Et de trois! C'est le nombre de romans versifiés que j'ai désormais lus alors qu'on m'avait appris au lycée que rien ne s'opposait davantage que le roman et la poésie. Mais encore faut-il que la greffe se justifie. J'ai détesté la biographie de
Charlotte Salomon (un retour à la ligne à la fin de chaque phrase parce que ça fait artiste et que ça tombe bien (?), Foenkinos raconte la vie d'une femme peintre) et beaucoup aimé «
À la ligne » où
Joseph Ponthus associe la métrique du vers à la cadence du travail à la chaîne. Décidément, la versification sied au monde professionnel puisque Filice utilise le même procédé pour nous raconter son métier de
mécano (les béotiens seuls parlant de conducteur de train).
Le monde du travail ou l'ultime épopée ? Les ouvriers en sont la dernière aristocratie, ils ont pris la place des chevaliers du moyen âge et les patrons, leurs adversaires, sont aussi détestables que les Maures assassinant les compagnons de Roland à Roncevaux. Mais surtout l'horizontalité du vers a tout à voir avec celle du rail et les contraintes de la métrique ne se discutent pas davantage que celles du règlement ferroviaire.
Contrairement à Ponthus, Filice est fier d'un métier embrassé par hasard et conquis de haute lutte:
« ouvrier spécialisé
des connaissances techniques et un savoir particulier
un métier manuel diraient certains
belle perspective pour un type
dont plusieurs dans la famille
achètent un nouveau vélo
après une crevaison »
Mais à la joie de maîtriser des connaissances qui font de lui un homme utile succèdent les désillusions : peur, fatigue, solitude. Peur des chefs, des responsabilités, de la mort infligée à tous ceux qui choisissent de se jeter sous un train pour mieux en finir. Fatigue des horaires décalés et des nuits passées dans des dortoirs sans âme. Solitude du poste de pilotage et des décisions à prendre sans la possibilité d'une erreur.
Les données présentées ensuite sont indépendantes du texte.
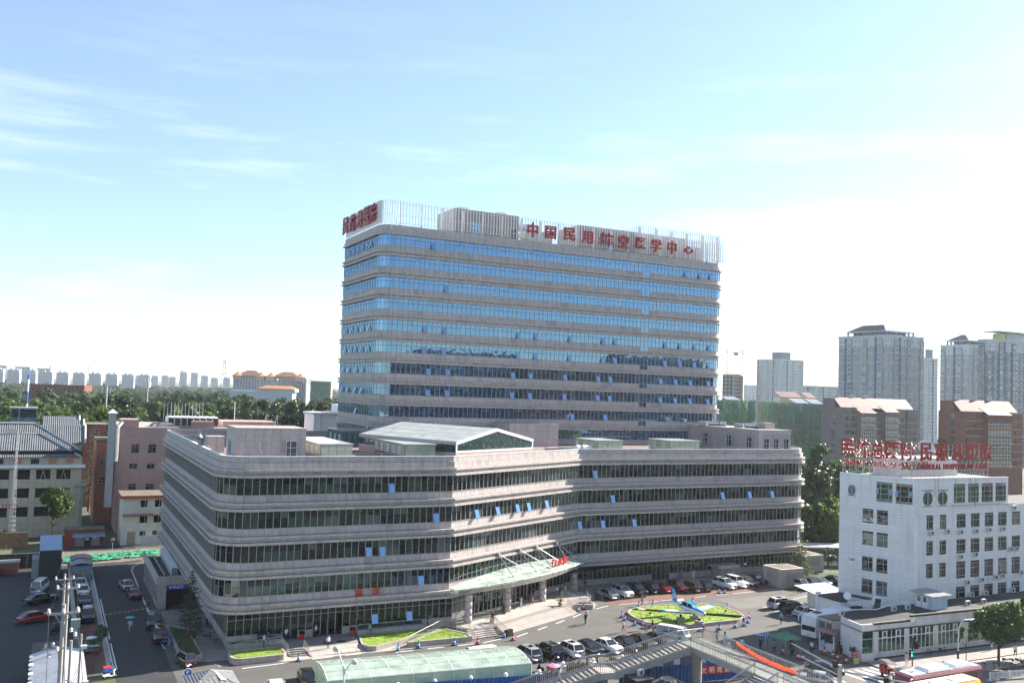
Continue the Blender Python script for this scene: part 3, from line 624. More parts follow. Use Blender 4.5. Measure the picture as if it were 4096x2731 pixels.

Le livre devient alors le récit de la débrouille comme alternative à la transformation des roulants en robots. Filice célèbre chaque pas de côté comme cette voix qui déraille en prenant la parole au cours d'une grève. La clé oubliée bidouillée dans l'urgence sans que le service en pâtisse. La locomotive arrêtée quelques secondes dans une gare non desservie pour demander du feu à des voyageurs attardés. Un échange de trains improvisé pour que chaque
mécano puisse dormir dans son lit plutôt qu'à l'autre bout de la France. Des travailleurs essoufflés transportés dans la cabine de pilotage, dont la porte est la seule qui puisse être ouverte par le
mécano, et qui arriveront à l'heure à l'usine.
Alors que le respect absolu des consignes peut sembler une nécessité avec laquelle la sécurité impose de ne pas transiger, le livre montre que rien ne remplace l'initiative humaine, surtout si elle s'appuie sur la collégialité. La pédale de l'homme mort, ce dispositif consistant à vérifier que le
mécano est lucide, ne remplace pas la présence d'un deuxième agent. La lourdeur du règlement devient un moyen de faire reposer le poids écrasant de la responsabilité sur un homme seul:
« La défaillance humaine existe
mais comment comprendre que des personnes consciencieuses
puissent commettre des erreurs
si l'on ne prend pas en compte
l'environnement dans lequel elles évoluent ? »
Le dernier chapitre commence en prose. C'est à peine si l'on s'en aperçoit. La langue n'en est pas moins précise, juste moins essoufflée de pouvoir se dérouler jusqu'au bord de la page. Il se termine avec le retour à la versification, rails parallèles, sans jamais renier les voies et chemins de traverse.